En revanche, s’il y en a un qui n’est pas supporter de la Sampdoria, c’est bien Enrico Preziosi. Le fougueux président du Genoa, qui adorerait faire un sale croche-patte aux cousins, n’a pas vraiment apprécié la sortie de Marta Vincenzi. « Dans un match de foot, la solidarité n’existe pas. Nous avons déjà fait notre devoir, et le ferons encore dimanche. Mes joueurs vont tout donner, penser l’inverse est absurde. Attention à ceux qui n’honoreront pas le maillot » prévient-il aux micros de Radio Radio. Un message repris en chœur par les 2000 supporters qui, hier au centre d’entraînement, ont exposé des banderoles allant du simple « Le derby ne s’offre pas » au plus cynique « Envoyons-les en Serie B » . Même son de cloche chez l’entraîneur, Davide Ballardini, qui compte bien aligner son meilleur onze de départ pour ce dernier grand rendez-vous de la saison. Pas de résultat « solidaire » en vue, donc. Pourtant, qu’il le veuille ou non, le Genoa, en battant Lecce il y a deux semaines, a permis à la Samp abhorrée de sortir de la zone de relégation. Pour se prendre le luxe de l’y repousser cruellement?

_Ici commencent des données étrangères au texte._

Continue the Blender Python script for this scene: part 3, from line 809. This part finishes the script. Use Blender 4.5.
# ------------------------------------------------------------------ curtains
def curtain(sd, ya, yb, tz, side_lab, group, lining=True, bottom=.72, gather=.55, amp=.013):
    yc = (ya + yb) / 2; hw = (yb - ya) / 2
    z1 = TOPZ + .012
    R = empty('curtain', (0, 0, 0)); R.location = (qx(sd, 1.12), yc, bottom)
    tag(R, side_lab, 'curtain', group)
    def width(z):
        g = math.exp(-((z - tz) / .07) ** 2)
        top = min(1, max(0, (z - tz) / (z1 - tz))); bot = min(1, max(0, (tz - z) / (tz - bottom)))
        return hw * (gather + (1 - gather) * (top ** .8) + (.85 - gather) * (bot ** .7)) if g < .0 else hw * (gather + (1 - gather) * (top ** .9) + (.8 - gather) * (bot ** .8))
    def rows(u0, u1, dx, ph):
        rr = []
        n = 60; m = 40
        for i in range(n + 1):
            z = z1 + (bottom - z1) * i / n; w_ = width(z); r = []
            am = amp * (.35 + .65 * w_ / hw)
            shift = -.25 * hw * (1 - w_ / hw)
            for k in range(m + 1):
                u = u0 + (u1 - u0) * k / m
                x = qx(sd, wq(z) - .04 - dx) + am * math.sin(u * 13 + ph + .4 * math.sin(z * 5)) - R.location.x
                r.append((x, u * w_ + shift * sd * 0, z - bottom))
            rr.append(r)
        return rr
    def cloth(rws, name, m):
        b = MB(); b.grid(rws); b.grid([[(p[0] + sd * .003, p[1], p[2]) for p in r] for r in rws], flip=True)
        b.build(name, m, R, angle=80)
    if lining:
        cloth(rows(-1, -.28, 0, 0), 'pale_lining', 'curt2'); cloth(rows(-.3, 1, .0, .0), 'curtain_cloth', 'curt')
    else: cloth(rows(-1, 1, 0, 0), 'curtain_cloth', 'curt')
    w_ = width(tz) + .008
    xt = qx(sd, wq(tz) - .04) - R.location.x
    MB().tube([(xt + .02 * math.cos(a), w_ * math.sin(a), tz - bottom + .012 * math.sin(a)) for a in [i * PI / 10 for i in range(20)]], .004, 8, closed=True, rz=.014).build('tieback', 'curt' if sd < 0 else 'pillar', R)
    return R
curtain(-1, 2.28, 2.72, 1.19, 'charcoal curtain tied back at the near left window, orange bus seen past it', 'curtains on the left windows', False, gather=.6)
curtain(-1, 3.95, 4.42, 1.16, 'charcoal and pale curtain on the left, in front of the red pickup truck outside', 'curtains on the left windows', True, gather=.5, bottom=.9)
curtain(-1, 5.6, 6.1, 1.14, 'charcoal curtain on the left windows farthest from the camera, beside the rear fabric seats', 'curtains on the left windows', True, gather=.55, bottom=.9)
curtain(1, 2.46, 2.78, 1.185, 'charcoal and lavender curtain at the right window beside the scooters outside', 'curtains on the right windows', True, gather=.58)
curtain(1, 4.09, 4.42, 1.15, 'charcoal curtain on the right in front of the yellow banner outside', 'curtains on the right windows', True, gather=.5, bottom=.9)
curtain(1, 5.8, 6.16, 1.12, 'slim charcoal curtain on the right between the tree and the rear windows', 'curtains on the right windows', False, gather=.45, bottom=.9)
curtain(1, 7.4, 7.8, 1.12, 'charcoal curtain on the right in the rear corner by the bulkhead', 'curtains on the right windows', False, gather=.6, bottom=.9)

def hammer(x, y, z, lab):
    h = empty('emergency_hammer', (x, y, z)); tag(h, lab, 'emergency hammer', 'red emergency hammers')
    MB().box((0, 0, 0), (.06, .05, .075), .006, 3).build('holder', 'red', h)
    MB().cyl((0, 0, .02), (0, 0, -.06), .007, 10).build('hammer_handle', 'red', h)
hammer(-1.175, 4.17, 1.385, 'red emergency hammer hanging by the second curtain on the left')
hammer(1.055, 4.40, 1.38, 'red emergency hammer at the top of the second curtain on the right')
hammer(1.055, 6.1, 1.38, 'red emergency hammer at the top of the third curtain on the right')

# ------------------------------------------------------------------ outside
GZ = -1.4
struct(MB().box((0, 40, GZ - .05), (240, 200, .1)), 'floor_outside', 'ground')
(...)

Paradoxe total, la Sampdoria, malgré sa position désastreuse, a pris plus de points que le Genoa sur les deux dernières journées. Quatre points glanés contre Bari et Brescia (les deux derniers du classement, pas une gloire), contre les trois du Genoa pris justement face à Lecce. C’est sur cette statistique un brin bancale que l’entraîneur, Alberto Cavasin, va tenter de s’appuyer. « Les deux derniers matches ont été les meilleurs depuis que je suis arrivé. Certes, contre Brescia, j’aurais préféré gagner, mais au moins, j’en retiens l’excellente prestation, qui doit nous faire prendre conscience de notre force » a-t-il déclaré en conférence de presse. Pourtant, le coach (qui n’a pris que 5 points en 8 matches depuis son arrivée) a plus d’un problème à régler avant ce derby de la dernière chance. En trois sous-parties. D’une, son gardien, Curci, est en perte de confiance totale et les supporters réclament la titularisation du portier remplaçant, Da Costa. De deux, sa défense, pourtant pratiquement la même que l’an dernier, ne lui donne guère d’assurance. Et de trois, son attaque s’avère être la deuxième pire de Serie A, après Bari. Le retour de Pozzi (deux buts en deux matches) pourrait être salutaire. Car miser tous ses espoirs sur le sens du but de Maccarone, c’est beaucoup trop triste. Presqu’autant que de voir le plus beau maillot du monde croupir en deuxième division.